The body of our church seats about 400 people (and even more when it needs to at Christmas and Easter). The “nave” takes its name from the Latin word for boat, since the historical shape of churches appeared to be that of an upturned ship. The ceiling of our church does indeed resemble this hull shape. And as we voyage towards heaven in it, we are reminded that those boats in the Gospels that carried Our Lord never sank, no matter what storms threatened the vessel.

A curious feature of our church is that wherever you sit in the nave (unless you are right up against the pulpit) the altar is clearly visible. Our church may be gothic in decoration, but it is not medieval in design. Instead, it is an example of the principles of the counter-reformation pioneered by the Society of Jesus in their mother church of the Gesù in Rome. The altar is not hidden behind a screen or a deep sanctuary, but all can see Our Lord directly when he is lifted up in adoration.

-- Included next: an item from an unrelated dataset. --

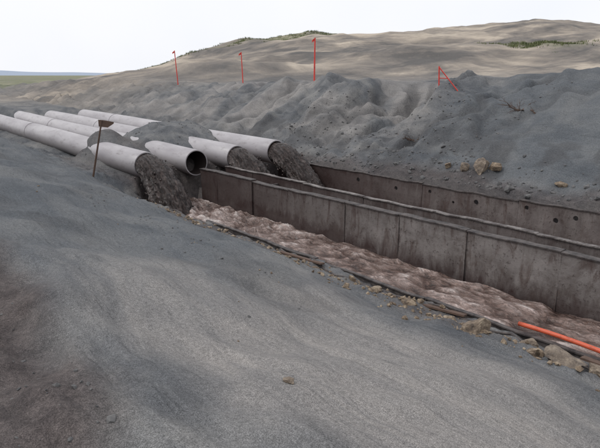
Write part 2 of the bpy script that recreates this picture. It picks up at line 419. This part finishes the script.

The nave is also home to the pulpit. The pulpit is an important place in any church for preaching sermons, but in the Oratory, it has a particular significance. It is said that there are three pieces of wood where a good Oratorian priest should be found: the wood of the altar step (because he is saying Mass), the wood of the confessional (because he is hearing confessions) or the wood of the pulpit (because he is preaching). The “daily distribution of the Word of God” was the essential work of the Oratory when St Philip started: he began preaching even as a layman. Sermons are preached at least daily in our church today.

The original pulpit — from which Newman preached — was made entirely of wood, and collapsed during a rather vigorous sermon of Fr William Humphrey SJ in the 1880s. Fr Humphrey, as he climbed out of the remains of the pulpit, could only conclude his sermon, “a blessing which I wish you all.”

The sturdier stone pulpit now in place is adorned with statues of the Madonna and Child, St Joseph, St Aloysius, St Philip and St Charles. After all, any ship needs to know where it is heading, and the saints are the stars in the heavens by which we direct the course of our lives.